Due to these limitations, it has been suggested that predicting traits directly from species’ average values (Swenson 2010, Clark 2016, Wieczynski et al., 2019, Swenson 2017, Stahl et al., 2014) offers better estimates of large-scale trait distributions. These approaches assume that environmental drivers affect trait distributions indirectly by shaping community structure and species abundance, implying that species distributions are the best predictor of traits and associated ecosystem function. These models can be used to make predictions for traits over large areas by training on forest inventories, leveraging species distribution models to forecast future shifts in species and consequently trait distributions (Swenson & Weiser, 2010, Clark 2016). Yet, this approach ignores intraspecific variation, which can be larger than interspecific variation for broadly distributed species (Niinemets, 2015, Messier et al., 2017), and overlooks that species averages within regional communities may diverge from their global averages (Hulshof & Swenson, 2010).
Both these approaches contribute to our understanding of trait variation and allow for predicting community level trait distributions without requiring extensive field surveys of traits. However, neither approach is designed to predict trait variation at the individual level, nor allow for estimating intra-species variation. Also, they often fail to account for the effect of phylogenetic signal on traits of closely related species (but see Swenson et al., 2017), which can be potentially important for generating more robust trait predictions for species that are sparsely sampled (or not sampled at all) across vast geographic areas (Blomberg et al. 2003, Swenson 2013, Swenson et al., 2014). These limitations prevent assessment of the relative importance of inter- and intraspecific variation on trait distributions across a continuum of geographical scales, reducing our ability to generalize and understand mechanisms driving trait distributions.

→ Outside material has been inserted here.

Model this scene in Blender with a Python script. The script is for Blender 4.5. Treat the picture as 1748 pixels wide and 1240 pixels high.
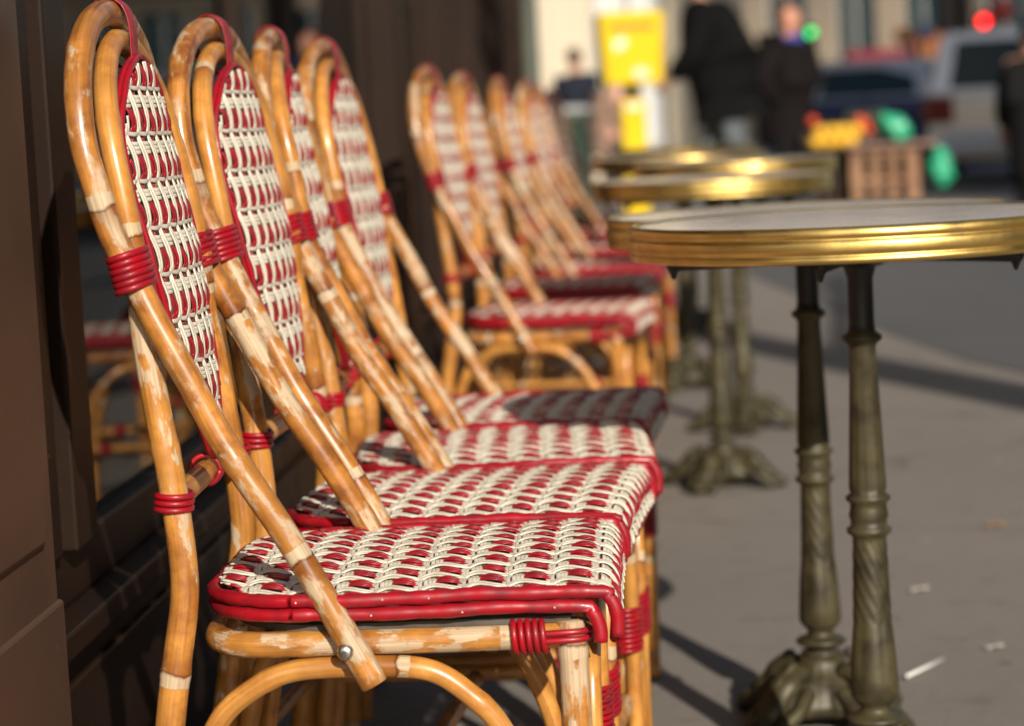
import bpy, math, random
import numpy as np
from mathutils import Vector, Matrix
random.seed(7); rng = np.random.default_rng(7)
PI = math.pi
for o in list(bpy.data.objects): bpy.data.objects.remove(o)
S = bpy.context.scene
COL = S.collection

# ------------------------------------------------------------------ camera
F_PX, CX, CY, CAM_H = 4127.0, 874.0, 620.0, 0.88
_p, _q, _roll = 1100 - CX, CY - 200, .045
Yc = np.array([_p, _q, -F_PX]); Yc /= np.linalg.norm(Yc)
Zc = np.linalg.solve(np.array([[1, 0, _p/F_PX], [0, 1, _q/F_PX], [_p, _q, -F_PX]]), [-_roll, 1, 0]); Zc /= np.linalg.norm(Zc)
Xc = np.cross(Yc, Zc)
R = Matrix([list(Xc), list(Yc), list(Zc)])
cam_d = bpy.data.cameras.new('camera'); cam = bpy.data.objects.new('camera', cam_d); COL.objects.link(cam)
cam.matrix_world = Matrix.Translation((0, 0, CAM_H)) @ R.to_4x4()
cam_d.sensor_width = 36; cam_d.lens = 36*F_PX/1748
cam_d.clip_start = .05; cam_d.clip_end = 600
cam_d.dof.use_dof = True; cam_d.dof.focus_distance = 2.36; cam_d.dof.aperture_fstop = 4.2
cam_d.dof.aperture_blades = 8
S.camera = cam
S.render.resolution_x, S.render.resolution_y = 1024, 726

# ------------------------------------------------------------------ light
SUN_AZ, SUN_EL = math.radians(19), math.radians(24)      # azimuth from -Y towards +X
sdir = Vector((math.sin(SUN_AZ)*math.cos(SUN_EL), -math.cos(SUN_AZ)*math.cos(SUN_EL), math.sin(SUN_EL)))
W = bpy.data.worlds.new('World'); S.world = W; W.use_nodes = True
nt = W.node_tree; bg = nt.nodes['Background']
sky = nt.nodes.new('ShaderNodeTexSky'); sky.sky_type = 'NISHITA'; sky.sun_disc = False
sky.sun_elevation = SUN_EL; sky.sun_rotation = PI - SUN_AZ
nt.links.new(sky.outputs[0], bg.inputs[0]); bg.inputs[1].default_value = .095
sl = bpy.data.lights.new('sun', 'SUN'); sun = bpy.data.objects.new('sun', sl); COL.objects.link(sun)
sl.energy = 5.0; sl.angle = math.radians(.5); sl.color = (1, .93, .82)
sun.rotation_euler = sdir.to_track_quat('Z', 'Y').to_euler()
S.view_settings.view_transform = 'Standard'; S.view_settings.look = 'None'
S.view_settings.exposure = 0.10; S.view_settings.gamma = 1

# ------------------------------------------------------------------ materials
def mat(name, col, rough=.6, metal=0, coat=0, spec=.5):
    m = bpy.data.materials.new(name); m.use_nodes = True
    b = m.node_tree.nodes['Principled BSDF']
    b.inputs['Base Color'].default_value = (*col, 1); b.inputs['Roughness'].default_value = rough
    b.inputs['Metallic'].default_value = metal; b.inputs['Coat Weight'].default_value = coat
    b.inputs['Coat Roughness'].default_value = .15; b.inputs['Specular IOR Level'].default_value = spec
    return m
def N(m, t, **kw):
    n = m.node_tree.nodes.new(t)
    for k, v in kw.items(): setattr(n, k, v)
    return n
def L(m, a, b): m.node_tree.links.new(a, b)
def noise_node(m, scale, detail=4, coord='Object', stretch=None, rough=.5):
    tc = N(m, 'ShaderNodeTexCoord'); n = N(m, 'ShaderNodeTexNoise')
    n.inputs['Scale'].default_value = scale; n.inputs['Detail'].default_value = detail; n.inputs['Roughness'].default_value = rough
    mp = N(m, 'ShaderNodeMapping'); L(m, tc.outputs[coord], mp.inputs['Vector'])
    if stretch: mp.inputs['Scale'].default_value = stretch
    oi = N(m, 'ShaderNodeObjectInfo'); mul = N(m, 'ShaderNodeMath', operation='MULTIPLY'); mul.inputs[1].default_value = 37.0
    L(m, oi.outputs['Random'], mul.inputs[0])
    cx = N(m, 'ShaderNodeCombineXYZ'); 
    for i in range(3): L(m, mul.outputs[0], cx.inputs[i])
    L(m, cx.outputs[0], mp.inputs['Location']); L(m, mp.outputs[0], n.inputs['Vector'])
    return n
def ramp(m, src, stops):
    r = N(m, 'ShaderNodeValToRGB'); e = r.color_ramp.elements
    while len(e) < len(stops): e.new(.5)
    for i, (p, c) in enumerate(stops):
        e[i].position = p; e[i].color = (*c, 1) if len(c) == 3 else c
    L(m, src, r.inputs[0]); return r
def mix(m, fac, a, b, bt='MIX'):
    n = N(m, 'ShaderNodeMix', data_type='RGBA', blend_type=bt)
    if hasattr(fac, 'links'): L(m, fac, n.inputs[0])
    else: n.inputs[0].default_value = fac
    for s, v in ((n.inputs[6], a), (n.inputs[7], b)):
        if hasattr(v, 'links'): L(m, v, s)
        else: s.default_value = (*v, 1)
    return n.outputs[2]
def bump(m, src, strength=.3, dist=.01, chain=None):
    b = N(m, 'ShaderNodeBump'); b.inputs['Strength'].default_value = strength; b.inputs['Distance'].default_value = dist
    L(m, src, b.inputs['Height'])
    if chain is not None: L(m, chain, b.inputs['Normal'])
    L(m, b.outputs[0], m.node_tree.nodes['Principled BSDF'].inputs['Normal']); return b.outputs[0]
def BC(m): return m.node_tree.nodes['Principled BSDF'].inputs['Base Color']
def RG(m): return m.node_tree.nodes['Principled BSDF'].inputs['Roughness']
def noisy(name, c1, c2, scale, rough=.6, metal=0, lo=.35, hi=.65, bmp=0, bdist=.003, coat=0, rr=None):
    m = mat(name, c1, rough, metal, coat)
    n = noise_node(m, scale, 6); r = ramp(m, n.outputs[0], [(lo, c1), (hi, c2)]); L(m, r.outputs[0], BC(m))
    if rr:
        q = ramp(m, n.outputs[0], [(lo, (rr[0],)*3), (hi, (rr[1],)*3)]); L(m, q.outputs[0], RG(m))
    if bmp: bump(m, n.outputs[0], bmp, bdist)
    return m

def rattan_mat(name, base, dark, pale, patch=.56, seed=0.0):
    """varnished rattan cane: u along the cane (m), v around it"""
    m = mat(name, base, .32, 0, .35)
    tc = N(m, 'ShaderNodeTexCoord'); oi = N(m, 'ShaderNodeObjectInfo')
    mul = N(m, 'ShaderNodeMath', operation='MULTIPLY_ADD'); mul.inputs[1].default_value = 23.0; mul.inputs[2].default_value = seed
    L(m, oi.outputs['Random'], mul.inputs[0])
    def nz(scale, st, detail=5, src='Object'):
        mp = N(m, 'ShaderNodeMapping'); mp.inputs['Scale'].default_value = st
        cx = N(m, 'ShaderNodeCombineXYZ')
        for i in range(3): L(m, mul.outputs[0], cx.inputs[i])
        L(m, cx.outputs[0], mp.inputs['Location'])
        L(m, tc.outputs[src], mp.inputs['Vector'])
        n = N(m, 'ShaderNodeTexNoise'); n.inputs['Scale'].default_value = scale; n.inputs['Detail'].default_value = detail
        n.inputs['Roughness'].default_value = .62; L(m, mp.outputs[0], n.inputs['Vector']); return n.outputs[0]
    fib = nz(1, (9, 420, 1), 3, 'UV')            # fibres along the cane
    blot = nz(26, (1, 1, 1), 6)                  # brown blotches
    big = nz(9, (1, 1, 1), 3)
    peel = nz(1, (30, 62, 1), 9, 'UV')
    peelmask = nz(7.5, (1, 1, 1), 2)
    col = mix(m, ramp(m, blot, [(.40, (0, 0, 0)), (.66, (1, 1, 1))]).outputs[0], base, dark)
    col = mix(m, ramp(m, big, [(.42, (0, 0, 0)), (.62, (.75, .75, .75))]).outputs[0], col, tuple(b*.62 for b in base))
    stk = nz(1, (7, 150, 1), 4, 'UV'); col = mix(m, ramp(m, stk, [(.54, (0, 0, 0)), (.68, (.65, .65, .65))]).outputs[0], col, tuple(d*.9 for d in dark))
    fr = ramp(m, fib, [(.3, (.80, .76, .70)), (.7, (1.08, 1.06, 1.0))])
    col = mix(m, 1.0, col, fr.outputs[0], 'MULTIPLY')
    # peeled varnish: pale islands with hard borders
    add = N(m, 'ShaderNodeMath', operation='MULTIPLY_ADD'); L(m, peelmask, add.inputs[0]); add.inputs[1].default_value = .75; L(m, peel, add.inputs[2])
    pm = ramp(m, add.outputs[0], [(patch*1.62-.03, (0, 0, 0)), (patch*1.62+.02, (.45, .45, .45)), (patch*1.62+.085, (.95, .95, .95))])
    # cane nodes: a ring every ~17 cm
    sep = N(m, 'ShaderNodeSeparateXYZ'); L(m, tc.outputs['UV'], sep.inputs[0])
    ad2 = N(m, 'ShaderNodeMath', operation='MULTIPLY_ADD'); L(m, sep.outputs[0], ad2.inputs[0]); ad2.inputs[1].default_value = 1/.37; L(m, mul.outputs[0], ad2.inputs[2])
    w1 = N(m, 'ShaderNodeMath', operation='MULTIPLY_ADD'); L(m, peel, w1.inputs[0]); w1.inputs[1].default_value = .035; L(m, ad2.outputs[0], w1.inputs[2])
    fr2 = N(m, 'ShaderNodeMath', operation='FRACT'); L(m, w1.outputs[0], fr2.inputs[0])
    ring = ramp(m, fr2.outputs[0], [(.0, (0, 0, 0)), (.006, (1, 1, 1)), (.030, (1, 1, 1)), (.060, (0, 0, 0))])
    rn = N(m, 'ShaderNodeMath', operation='MULTIPLY_ADD'); L(m, ring.outputs[0], rn.inputs[0]); rn.inputs[1].default_value = .62; L(m, peel, rn.inputs[2])
    rg_ = ramp(m, rn.outputs[0], [(.92, (0, 0, 0)), (.97, (1, 1, 1))])
    scr = nz(1, (330, 46, 1), 4, 'UV'); scm = nz(12, (1, 1, 1), 2)
    sa = N(m, 'ShaderNodeMath', operation='MULTIPLY_ADD'); L(m, scm, sa.inputs[0]); sa.inputs[1].default_value = .8; L(m, scr, sa.inputs[2])
    sc_ = ramp(m, sa.outputs[0], [(1.02, (0, 0, 0)), (1.07, (.75, .75, .75))])
    mx0 = N(m, 'ShaderNodeMath', operation='MAXIMUM'); L(m, pm.outputs[0], mx0.inputs[0]); L(m, rg_.outputs[0], mx0.inputs[1])
    mx = N(m, 'ShaderNodeMath', operation='MAXIMUM'); L(m, mx0.outputs[0], mx.inputs[0]); L(m, sc_.outputs[0], mx.inputs[1])
    palec = mix(m, ramp(m, fib, [(.35, (0, 0, 0)), (.65, (1, 1, 1))]).outputs[0], pale, tuple(p*.62 for p in pale))
    col = mix(m, mx.outputs[0], col, palec)
    edge = ramp(m, fr2.outputs[0], [(0, (.30, .2, .15)), (.004, (.35, .25, .2)), (.010, (1, 1, 1)), (.93, (1, 1, 1)), (1.0, (.62, .48, .38))])
    col = mix(m, 1.0, col, edge.outputs[0], 'MULTIPLY')
    L(m, col, BC(m))
    rr = ramp(m, mx.outputs[0], [(0, (.34,)*3), (1, (.65,)*3)]); L(m, rr.outputs[0], RG(m))
    cw = ramp(m, mx.outputs[0], [(0, (.28,)*3), (1, (.03,)*3)]); L(m, cw.outputs[0], m.node_tree.nodes['Principled BSDF'].inputs['Coat Weight'])
    inv = N(m, 'ShaderNodeMath', operation='SUBTRACT'); inv.inputs[0].default_value = 1; L(m, mx.outputs[0], inv.inputs[1])
    c = bump(m, fib, .12, .0015); bump(m, inv.outputs[0], .5, .0006, c)
    return m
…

To address these limitations, we developed a model that combines species, their phylogenetic relationships (from the Tree of Life; Hinchliff et al., 2015) and environmental drivers (climate, elevation, slope, terrain aspect) with large scale leaf trait data from the National Ecological Observatory Network (NEON) (National Ecological Observatory Network, 2020). While this method can only predict trait distributions for locations with species abundance data, it makes it possible to estimate the relative contribution of intra and interspecies variation on trait distributions across wide geographic areas. This allows us to address whether changes in environmental conditions have a direct effect on the LES, within and across species. We jointly modeled eight leaf traits: nitrogen (N%), carbon (C%), chlorophyllA (ChlA%), chlorophyllB (ChlB%), carotenoids (Crt%), leaf mass per area (LMA, g m-2), lignin (%) and cellulose (%). We compared this combined model to models based on only environmental drivers or only species and phylogeny information. We integrated the combined model with US Forest Inventory and Analysis (FIA; USDA Forest Service, 2001, Smith et al., 2002) and Daymet data (Thornton et al., 2018) to make trait predictions for ~1.2 million trees across the eastern US. We compared these predictions to the other two approaches to assess the influence of model differences on large scale prediction, analyzed the relative contribution of environmental factors and phylogeny to leaf trait variation across ecoregions, and demonstrate the potential use of this data for understanding the processes structuring ecological systems at scale.